● Required task:
Nothing should be output except the lines from the one containing "Generate a Blender" through the one containing "PI = math.pi", both ends included, each repeated exactly.

● Material provided:

[Start]

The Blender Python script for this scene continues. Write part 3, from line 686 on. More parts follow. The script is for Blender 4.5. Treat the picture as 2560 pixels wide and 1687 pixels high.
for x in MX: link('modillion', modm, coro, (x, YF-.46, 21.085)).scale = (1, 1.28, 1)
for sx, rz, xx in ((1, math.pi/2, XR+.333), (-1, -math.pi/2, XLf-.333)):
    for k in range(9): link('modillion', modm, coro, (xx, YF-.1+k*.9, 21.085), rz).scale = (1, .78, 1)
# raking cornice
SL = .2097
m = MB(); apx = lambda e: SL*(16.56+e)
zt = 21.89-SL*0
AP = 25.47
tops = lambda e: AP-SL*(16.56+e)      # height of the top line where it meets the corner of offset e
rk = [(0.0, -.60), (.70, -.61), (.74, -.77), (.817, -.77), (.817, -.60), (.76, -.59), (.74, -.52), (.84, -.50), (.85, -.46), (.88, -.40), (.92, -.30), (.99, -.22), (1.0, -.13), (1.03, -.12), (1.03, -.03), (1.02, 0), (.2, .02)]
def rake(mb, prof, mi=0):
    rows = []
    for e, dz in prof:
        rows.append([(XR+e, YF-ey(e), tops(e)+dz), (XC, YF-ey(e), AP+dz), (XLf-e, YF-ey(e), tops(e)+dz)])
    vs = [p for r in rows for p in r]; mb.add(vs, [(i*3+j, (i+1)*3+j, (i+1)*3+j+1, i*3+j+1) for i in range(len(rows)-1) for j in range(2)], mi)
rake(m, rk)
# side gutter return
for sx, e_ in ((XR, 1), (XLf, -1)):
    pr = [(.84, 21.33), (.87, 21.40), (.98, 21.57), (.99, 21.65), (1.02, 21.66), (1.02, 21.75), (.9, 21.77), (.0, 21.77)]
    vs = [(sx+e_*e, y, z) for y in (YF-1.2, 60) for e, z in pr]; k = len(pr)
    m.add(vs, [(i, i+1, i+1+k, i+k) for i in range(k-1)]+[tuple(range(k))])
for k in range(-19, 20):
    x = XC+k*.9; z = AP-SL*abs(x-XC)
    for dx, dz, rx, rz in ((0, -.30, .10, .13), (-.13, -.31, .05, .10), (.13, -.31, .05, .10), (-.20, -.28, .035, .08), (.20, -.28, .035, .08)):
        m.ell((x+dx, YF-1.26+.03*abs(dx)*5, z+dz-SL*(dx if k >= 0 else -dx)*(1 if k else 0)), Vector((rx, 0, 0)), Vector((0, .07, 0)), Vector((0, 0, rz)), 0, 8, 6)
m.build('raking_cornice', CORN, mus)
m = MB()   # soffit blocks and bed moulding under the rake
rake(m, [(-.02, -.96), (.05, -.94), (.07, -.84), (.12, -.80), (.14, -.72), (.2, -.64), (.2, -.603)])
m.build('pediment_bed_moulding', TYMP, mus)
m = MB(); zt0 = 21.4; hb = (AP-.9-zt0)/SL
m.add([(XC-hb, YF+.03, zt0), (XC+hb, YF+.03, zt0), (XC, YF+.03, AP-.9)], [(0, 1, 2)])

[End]
[Start]

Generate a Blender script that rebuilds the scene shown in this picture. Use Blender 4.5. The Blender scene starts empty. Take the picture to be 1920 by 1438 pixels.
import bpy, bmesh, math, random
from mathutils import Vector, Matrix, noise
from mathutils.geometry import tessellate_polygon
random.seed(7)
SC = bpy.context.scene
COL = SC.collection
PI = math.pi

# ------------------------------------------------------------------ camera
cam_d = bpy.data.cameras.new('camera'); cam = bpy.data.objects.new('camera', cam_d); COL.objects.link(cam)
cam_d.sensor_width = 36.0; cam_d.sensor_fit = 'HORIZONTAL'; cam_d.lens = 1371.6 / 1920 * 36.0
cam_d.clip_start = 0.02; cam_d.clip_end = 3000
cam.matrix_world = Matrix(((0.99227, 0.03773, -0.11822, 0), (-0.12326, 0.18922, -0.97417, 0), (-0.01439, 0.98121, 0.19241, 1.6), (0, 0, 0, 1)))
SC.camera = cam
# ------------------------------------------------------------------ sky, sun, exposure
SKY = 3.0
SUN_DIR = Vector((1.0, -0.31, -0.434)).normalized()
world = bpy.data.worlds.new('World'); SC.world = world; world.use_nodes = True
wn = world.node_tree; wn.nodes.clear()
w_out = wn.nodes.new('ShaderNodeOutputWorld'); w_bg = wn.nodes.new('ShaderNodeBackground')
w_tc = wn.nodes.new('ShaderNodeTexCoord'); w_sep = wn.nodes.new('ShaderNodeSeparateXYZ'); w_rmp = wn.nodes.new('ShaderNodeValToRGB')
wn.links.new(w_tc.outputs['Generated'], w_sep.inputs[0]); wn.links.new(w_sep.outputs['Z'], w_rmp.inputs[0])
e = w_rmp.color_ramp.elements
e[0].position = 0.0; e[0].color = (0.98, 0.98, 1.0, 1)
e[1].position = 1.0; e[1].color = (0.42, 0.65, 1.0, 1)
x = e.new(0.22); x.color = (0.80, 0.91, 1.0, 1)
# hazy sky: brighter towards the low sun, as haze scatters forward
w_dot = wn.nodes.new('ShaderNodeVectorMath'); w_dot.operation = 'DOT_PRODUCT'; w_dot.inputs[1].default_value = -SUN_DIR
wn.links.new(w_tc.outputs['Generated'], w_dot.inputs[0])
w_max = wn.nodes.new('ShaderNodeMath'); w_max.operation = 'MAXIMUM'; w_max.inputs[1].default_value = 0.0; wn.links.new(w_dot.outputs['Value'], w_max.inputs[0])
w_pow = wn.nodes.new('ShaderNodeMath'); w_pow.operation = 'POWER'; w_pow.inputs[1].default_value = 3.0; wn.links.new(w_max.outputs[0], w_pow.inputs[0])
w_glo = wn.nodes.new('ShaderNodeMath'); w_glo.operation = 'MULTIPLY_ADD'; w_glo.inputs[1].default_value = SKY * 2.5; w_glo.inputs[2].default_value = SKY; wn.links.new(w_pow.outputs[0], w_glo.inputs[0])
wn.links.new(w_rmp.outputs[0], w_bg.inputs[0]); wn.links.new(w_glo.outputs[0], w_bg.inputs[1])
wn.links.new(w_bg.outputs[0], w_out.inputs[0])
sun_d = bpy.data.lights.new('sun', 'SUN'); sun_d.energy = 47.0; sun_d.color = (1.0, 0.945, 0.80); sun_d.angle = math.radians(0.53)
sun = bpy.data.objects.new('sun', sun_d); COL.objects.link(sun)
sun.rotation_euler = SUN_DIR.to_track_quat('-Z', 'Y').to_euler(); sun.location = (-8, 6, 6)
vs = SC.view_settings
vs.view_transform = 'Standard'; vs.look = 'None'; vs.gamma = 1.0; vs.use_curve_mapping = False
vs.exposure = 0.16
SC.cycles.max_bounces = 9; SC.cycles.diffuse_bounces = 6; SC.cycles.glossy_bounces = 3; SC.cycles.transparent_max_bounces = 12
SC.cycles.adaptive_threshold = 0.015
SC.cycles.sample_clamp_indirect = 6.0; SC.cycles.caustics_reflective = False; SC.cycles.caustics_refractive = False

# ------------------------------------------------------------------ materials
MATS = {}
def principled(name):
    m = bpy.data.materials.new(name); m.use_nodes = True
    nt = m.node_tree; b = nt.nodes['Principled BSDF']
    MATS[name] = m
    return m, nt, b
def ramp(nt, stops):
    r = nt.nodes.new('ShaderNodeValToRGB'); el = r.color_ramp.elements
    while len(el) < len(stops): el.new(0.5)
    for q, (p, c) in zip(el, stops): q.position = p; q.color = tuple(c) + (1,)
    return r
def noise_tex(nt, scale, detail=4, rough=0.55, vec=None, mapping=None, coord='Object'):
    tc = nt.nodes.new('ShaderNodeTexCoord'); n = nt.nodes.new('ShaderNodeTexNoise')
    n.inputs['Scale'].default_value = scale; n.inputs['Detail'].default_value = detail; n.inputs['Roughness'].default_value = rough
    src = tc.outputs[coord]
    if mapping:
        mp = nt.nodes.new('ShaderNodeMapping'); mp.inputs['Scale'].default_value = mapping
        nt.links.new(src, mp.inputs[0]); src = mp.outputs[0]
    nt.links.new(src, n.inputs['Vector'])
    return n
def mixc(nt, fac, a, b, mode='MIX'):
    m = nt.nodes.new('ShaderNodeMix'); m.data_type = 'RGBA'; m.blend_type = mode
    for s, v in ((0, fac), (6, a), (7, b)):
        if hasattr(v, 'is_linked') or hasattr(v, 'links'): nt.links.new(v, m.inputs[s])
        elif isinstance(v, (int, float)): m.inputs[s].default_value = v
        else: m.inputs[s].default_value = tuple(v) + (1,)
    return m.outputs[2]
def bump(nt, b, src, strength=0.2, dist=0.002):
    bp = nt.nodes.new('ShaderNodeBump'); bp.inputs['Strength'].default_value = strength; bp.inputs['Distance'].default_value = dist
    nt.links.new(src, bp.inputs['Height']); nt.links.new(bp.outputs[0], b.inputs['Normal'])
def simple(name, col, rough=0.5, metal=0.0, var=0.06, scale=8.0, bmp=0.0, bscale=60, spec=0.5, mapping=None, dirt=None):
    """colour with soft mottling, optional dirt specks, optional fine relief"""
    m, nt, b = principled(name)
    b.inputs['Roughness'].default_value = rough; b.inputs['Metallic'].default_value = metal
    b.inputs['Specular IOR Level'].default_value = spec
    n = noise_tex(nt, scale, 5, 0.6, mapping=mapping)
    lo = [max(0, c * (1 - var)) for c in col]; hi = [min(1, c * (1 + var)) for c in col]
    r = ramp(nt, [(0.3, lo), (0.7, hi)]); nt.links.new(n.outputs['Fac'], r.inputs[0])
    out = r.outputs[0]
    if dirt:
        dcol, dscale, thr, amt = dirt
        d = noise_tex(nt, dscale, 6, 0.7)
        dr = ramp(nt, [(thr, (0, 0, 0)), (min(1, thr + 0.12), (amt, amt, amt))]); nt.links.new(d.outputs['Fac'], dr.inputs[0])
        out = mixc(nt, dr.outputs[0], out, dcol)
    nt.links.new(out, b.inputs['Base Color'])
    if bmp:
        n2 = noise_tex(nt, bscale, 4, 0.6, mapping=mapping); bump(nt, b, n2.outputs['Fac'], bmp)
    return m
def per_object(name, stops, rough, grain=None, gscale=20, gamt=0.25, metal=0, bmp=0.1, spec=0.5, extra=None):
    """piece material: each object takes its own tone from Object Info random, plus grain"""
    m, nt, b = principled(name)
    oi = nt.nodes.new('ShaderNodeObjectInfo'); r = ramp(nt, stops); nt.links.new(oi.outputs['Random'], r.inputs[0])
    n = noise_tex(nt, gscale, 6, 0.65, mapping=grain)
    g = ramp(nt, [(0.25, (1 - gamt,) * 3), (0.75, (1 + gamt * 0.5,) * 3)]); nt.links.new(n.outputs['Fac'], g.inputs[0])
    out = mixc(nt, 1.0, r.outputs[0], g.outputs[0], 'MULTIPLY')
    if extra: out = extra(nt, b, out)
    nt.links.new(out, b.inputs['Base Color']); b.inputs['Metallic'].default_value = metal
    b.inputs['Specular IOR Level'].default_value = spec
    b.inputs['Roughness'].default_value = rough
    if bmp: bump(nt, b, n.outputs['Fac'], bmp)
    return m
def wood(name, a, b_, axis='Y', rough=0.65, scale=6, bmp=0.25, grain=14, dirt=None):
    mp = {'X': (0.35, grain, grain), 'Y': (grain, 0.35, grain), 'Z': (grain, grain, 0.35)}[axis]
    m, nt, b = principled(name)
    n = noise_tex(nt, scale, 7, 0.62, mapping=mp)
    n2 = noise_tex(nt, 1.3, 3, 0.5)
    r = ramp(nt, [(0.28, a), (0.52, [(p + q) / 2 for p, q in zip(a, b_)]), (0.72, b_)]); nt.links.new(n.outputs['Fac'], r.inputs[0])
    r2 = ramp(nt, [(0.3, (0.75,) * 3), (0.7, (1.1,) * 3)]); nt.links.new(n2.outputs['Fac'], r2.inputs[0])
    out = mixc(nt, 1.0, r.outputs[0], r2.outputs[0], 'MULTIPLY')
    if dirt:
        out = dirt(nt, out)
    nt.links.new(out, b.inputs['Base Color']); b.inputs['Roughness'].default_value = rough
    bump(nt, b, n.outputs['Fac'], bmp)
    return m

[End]
[Start]

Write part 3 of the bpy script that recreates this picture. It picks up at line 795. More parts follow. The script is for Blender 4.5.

[End]

● Written solution:
Generate a Blender script that rebuilds the scene shown in this picture. Use Blender 4.5. The Blender scene starts empty. Take the picture to be 1920 by 1438 pixels.
import bpy, bmesh, math, random
from mathutils import Vector, Matrix, noise
from mathutils.geometry import tessellate_polygon
random.seed(7)
SC = bpy.context.scene
COL = SC.collection
PI = math.pi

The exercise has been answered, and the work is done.